Rispondo alla domanda
con la quale Manlio Cammarata pochi giorni fa chiudeva
il suo articolo La Cassazione:
il direttore on line non è "responsabile":
alla luce della decisione n.
35511, di che cosa è responsabile il direttore
responsabile di una testata on line registrata al
tribunale?
La sentenza, che stabilisce un doppio binario di
responsabilità per il direttore di una testata
riprodotta su carta e quello di una testata diffusa
online, inserisce un ulteriore e inutile elemento di
confusione in un dibattito - quello sulla stampa online
- tutto sommato inutile e fomentato da chi, aspirando a
fare il giornalista senza però essere iscritto al
relativo albo, ha cercato di attribuirsi in modo suicida
uno status giuridico analogo a quello dei professionisti
dell’informazione.
La stampa, quella di cui parla la
Costituzione, non è il supporto sul quale si
riproducono i contenuti ma quella con la “S”
maiuscola. Come ha efficacemente detto Manlio Cammarata,
la differenza si capisce traducendo i concetti nella
lingua inglese: la Costituzione si occupa di “Press”

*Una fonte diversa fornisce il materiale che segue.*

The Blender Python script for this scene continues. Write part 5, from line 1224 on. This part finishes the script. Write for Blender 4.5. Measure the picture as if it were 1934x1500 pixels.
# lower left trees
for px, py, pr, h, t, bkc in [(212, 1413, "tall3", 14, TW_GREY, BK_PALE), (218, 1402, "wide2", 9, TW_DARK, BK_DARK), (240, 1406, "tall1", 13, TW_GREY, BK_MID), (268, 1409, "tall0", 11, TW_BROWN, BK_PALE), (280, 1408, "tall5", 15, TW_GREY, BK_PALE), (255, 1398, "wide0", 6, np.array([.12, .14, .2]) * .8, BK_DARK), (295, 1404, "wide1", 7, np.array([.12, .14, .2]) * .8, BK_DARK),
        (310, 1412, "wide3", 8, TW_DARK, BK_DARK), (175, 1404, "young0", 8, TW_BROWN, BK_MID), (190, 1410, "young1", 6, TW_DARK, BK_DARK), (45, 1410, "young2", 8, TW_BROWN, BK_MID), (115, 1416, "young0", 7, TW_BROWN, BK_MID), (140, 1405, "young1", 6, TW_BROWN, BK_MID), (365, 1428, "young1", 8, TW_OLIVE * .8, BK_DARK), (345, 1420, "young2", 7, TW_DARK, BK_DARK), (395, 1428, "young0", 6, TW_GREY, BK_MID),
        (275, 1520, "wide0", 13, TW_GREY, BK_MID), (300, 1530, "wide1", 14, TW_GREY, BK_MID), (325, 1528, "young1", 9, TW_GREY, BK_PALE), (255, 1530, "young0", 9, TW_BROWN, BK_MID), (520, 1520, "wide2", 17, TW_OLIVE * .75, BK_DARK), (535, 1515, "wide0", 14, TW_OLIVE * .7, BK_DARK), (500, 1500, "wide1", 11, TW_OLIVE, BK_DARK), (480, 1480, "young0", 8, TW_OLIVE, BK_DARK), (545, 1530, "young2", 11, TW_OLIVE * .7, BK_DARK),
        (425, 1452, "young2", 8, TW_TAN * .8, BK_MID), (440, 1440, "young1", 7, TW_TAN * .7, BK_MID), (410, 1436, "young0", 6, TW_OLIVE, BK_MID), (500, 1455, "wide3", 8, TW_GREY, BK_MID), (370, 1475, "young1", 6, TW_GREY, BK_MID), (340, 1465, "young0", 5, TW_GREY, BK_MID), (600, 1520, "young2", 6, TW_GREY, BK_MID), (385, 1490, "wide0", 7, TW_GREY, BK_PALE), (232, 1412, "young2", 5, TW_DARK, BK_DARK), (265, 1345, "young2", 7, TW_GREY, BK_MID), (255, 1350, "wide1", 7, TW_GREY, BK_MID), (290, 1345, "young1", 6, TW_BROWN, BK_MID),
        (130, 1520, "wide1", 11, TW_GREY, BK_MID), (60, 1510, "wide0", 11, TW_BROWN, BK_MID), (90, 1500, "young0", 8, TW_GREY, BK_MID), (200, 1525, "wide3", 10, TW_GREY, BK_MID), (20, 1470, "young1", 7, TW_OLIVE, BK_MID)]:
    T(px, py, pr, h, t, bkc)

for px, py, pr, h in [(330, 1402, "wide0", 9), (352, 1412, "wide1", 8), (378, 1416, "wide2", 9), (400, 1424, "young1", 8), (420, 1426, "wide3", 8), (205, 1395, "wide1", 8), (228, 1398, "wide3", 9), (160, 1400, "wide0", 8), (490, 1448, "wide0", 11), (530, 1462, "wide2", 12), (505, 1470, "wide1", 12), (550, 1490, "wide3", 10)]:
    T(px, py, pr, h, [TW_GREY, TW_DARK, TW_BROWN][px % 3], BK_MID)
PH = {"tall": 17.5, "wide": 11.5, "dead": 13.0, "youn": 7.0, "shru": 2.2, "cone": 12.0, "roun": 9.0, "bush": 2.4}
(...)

e non di “print”. Alla luce di questa banale
considerazione - ma non evidentemente tale per tutti -
si capisce perché l’annoso dibattito sull’applicabilità
della normativa sulla stampa ai siti personali, ai forum
e alle mailing-list sia off-topic.
Chi fa professionalmente
informazione, a prescindere dalla content-delivery
platform è sottoposto alla legge sulla stampa. Chi
pubblica online i propri pensieri, le proprie opinioni
no. Ne parlammo già tanto tempo fa su queste pagine
commentando l’ennesimo "al lupo al lupo"
sulla libertà di pensiero (Editoria: è il prodotto che fa la differenza).
Possiamo certamente discutere sull’anacronismo
della regolamentazione della professione giornalistica;
e possiamo sicuramente riflettere sul fatto che la
cosiddetta “informazione professionale” è sempre
più simile al mero rilancio di comunicati stampa.

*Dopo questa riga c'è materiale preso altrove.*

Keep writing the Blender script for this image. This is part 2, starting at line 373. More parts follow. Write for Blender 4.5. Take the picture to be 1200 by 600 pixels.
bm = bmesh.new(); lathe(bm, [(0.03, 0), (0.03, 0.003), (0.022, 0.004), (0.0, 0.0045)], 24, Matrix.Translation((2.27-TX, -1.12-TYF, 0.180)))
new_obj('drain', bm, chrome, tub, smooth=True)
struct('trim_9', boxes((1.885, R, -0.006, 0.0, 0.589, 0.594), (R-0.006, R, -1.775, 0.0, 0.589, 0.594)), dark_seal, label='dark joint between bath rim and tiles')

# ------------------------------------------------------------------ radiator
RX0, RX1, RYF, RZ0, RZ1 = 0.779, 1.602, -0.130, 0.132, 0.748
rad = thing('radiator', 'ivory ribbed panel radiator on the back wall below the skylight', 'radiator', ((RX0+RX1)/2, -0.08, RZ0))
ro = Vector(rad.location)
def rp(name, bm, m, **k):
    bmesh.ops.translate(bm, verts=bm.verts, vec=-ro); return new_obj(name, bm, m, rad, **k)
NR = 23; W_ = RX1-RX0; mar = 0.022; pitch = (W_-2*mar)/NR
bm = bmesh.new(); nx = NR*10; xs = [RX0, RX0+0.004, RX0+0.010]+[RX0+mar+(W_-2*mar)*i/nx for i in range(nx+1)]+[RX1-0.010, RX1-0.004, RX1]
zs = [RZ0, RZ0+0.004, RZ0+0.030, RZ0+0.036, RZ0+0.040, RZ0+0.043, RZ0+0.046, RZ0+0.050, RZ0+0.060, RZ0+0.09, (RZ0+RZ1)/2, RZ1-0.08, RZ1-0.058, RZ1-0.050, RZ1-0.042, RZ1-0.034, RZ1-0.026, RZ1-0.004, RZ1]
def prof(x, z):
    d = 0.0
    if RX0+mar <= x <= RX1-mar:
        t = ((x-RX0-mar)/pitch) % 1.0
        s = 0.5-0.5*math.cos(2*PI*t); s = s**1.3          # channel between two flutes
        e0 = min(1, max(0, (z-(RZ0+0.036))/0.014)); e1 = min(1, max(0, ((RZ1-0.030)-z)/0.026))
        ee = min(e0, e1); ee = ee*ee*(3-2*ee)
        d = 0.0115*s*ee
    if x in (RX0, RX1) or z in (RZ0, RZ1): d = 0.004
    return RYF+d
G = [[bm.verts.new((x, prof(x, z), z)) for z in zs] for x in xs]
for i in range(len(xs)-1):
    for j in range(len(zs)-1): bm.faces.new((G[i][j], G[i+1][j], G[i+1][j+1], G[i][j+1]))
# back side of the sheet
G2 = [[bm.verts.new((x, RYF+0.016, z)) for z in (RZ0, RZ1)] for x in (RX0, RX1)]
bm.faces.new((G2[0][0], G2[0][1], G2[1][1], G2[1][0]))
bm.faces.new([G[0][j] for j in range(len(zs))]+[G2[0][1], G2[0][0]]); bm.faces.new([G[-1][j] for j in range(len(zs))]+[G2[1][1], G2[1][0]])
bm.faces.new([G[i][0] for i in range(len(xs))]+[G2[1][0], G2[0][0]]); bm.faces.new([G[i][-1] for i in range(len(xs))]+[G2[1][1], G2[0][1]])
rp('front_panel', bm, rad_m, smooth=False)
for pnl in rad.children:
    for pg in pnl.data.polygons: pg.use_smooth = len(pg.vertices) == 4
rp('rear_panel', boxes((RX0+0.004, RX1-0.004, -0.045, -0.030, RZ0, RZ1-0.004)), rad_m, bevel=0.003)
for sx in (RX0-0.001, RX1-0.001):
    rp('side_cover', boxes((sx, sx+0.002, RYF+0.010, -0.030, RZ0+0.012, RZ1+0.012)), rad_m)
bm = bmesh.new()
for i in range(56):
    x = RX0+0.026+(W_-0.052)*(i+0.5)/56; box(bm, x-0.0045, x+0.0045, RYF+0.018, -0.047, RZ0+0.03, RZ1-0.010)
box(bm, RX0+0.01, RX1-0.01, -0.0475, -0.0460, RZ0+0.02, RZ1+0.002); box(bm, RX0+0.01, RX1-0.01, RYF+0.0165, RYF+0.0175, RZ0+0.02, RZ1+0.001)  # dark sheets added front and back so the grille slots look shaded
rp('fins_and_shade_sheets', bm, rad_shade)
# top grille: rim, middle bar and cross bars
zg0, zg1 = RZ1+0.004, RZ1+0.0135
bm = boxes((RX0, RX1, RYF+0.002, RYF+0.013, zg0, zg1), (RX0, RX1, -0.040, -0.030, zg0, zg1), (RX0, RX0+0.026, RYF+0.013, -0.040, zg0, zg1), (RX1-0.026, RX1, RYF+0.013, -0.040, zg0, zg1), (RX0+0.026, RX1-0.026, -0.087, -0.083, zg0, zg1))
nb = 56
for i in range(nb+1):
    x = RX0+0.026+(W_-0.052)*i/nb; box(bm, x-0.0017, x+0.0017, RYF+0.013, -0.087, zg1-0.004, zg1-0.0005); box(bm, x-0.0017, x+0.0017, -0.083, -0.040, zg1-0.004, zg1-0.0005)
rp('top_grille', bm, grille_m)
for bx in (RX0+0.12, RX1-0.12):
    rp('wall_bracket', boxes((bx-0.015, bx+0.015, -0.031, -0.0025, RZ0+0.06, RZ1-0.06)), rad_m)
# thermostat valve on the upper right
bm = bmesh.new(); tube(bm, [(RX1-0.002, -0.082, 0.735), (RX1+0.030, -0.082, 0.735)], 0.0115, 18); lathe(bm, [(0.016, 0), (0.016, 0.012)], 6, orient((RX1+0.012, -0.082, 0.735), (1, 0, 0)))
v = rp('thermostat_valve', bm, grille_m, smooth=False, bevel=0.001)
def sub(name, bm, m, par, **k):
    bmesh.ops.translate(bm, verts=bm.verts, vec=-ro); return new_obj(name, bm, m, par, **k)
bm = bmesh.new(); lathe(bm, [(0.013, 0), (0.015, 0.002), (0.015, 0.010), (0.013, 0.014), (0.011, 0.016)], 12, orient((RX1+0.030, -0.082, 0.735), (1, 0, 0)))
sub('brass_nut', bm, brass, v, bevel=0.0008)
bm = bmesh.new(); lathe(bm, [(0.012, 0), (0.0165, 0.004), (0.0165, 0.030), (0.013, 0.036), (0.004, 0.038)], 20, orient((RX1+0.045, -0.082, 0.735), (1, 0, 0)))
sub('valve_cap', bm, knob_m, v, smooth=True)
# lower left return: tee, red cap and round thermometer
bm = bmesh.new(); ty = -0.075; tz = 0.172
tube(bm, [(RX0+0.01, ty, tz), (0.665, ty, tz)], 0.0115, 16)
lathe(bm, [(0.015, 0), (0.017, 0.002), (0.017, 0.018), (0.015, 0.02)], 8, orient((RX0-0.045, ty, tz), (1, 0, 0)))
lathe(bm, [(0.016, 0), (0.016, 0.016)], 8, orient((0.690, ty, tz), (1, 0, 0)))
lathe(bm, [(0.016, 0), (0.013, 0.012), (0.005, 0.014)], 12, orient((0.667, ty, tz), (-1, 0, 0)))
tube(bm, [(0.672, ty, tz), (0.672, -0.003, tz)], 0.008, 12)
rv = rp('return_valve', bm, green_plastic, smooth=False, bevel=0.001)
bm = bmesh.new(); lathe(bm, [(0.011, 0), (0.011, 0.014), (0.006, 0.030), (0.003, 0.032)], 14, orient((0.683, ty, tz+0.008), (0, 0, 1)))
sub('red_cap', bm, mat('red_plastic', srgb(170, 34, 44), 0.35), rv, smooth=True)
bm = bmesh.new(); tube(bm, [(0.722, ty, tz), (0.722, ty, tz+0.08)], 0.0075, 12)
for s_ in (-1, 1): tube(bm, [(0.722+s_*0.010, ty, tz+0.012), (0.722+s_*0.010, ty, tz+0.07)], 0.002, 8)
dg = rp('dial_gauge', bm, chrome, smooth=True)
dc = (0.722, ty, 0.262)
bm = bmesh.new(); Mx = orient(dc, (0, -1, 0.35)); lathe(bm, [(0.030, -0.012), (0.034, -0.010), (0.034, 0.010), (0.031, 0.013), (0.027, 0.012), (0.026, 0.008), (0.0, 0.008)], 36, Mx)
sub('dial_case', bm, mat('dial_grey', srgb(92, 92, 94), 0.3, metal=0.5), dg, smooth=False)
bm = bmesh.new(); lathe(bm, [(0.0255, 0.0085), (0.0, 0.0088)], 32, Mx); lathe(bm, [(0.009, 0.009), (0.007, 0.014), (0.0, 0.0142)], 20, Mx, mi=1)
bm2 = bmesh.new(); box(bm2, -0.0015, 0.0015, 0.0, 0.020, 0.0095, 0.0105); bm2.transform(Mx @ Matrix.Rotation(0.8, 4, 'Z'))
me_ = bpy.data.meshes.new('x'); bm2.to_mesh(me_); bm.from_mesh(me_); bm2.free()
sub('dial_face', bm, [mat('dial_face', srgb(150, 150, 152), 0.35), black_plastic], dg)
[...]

Possiamo anche riconoscere che molti “non
professionisti” producono informazione di qualità
eccellente. Ma questo non cambia il fatto che la
sentenza in commento sia molto discutibile.

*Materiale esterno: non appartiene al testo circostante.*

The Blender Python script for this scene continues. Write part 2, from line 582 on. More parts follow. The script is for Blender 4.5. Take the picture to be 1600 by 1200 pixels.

In primo luogo perché àncora la
sussunzione di un fatto all’interno di una norma al
mero requisito tecnico (la stampa è cartacea, la
pubblicazione online no, quindi la legge non si
applica). Il risultato è che un legislatore di stampo
mediorientale potrebbe semplicemente modificare la legge
ed estenderne l’applicazione “a ogni altro mezzo di
diffusione dell’informazione”. In secondo luogo
perché, come detto, introduce una incomprensibile
asimmetria nel sistema della responsabilità per la
direzione di una testata, che non trova giustificazione
nel mero distinguo tecnico. In terzo luogo perché in
modo apodittico stabilisce la sussistenza della
difficoltà del moderare i contenuti per il direttore
responsabile di una testata online, senza operare un
distinguo su base casistica.
Un conto è moderare i commenti
pubblicati su una testata ad altissimo traffico, un
conto è moderare i contributi a una piccola testata
locale. In altri termini, l’esigibilità (o la non
esigibilità) del controllo non può essere un valore
assoluto. Infine, è difficilmente comprensibile il
richiamo al d.lgs. 70/2003 e al relativo regime di
responsabilità che riguarda i fornitori di servizi
della società dell’informazione e non i direttori di
giornale.
C’è da sperare che questo orientamento venga superato
da ulteriori e più avvedute sentenze.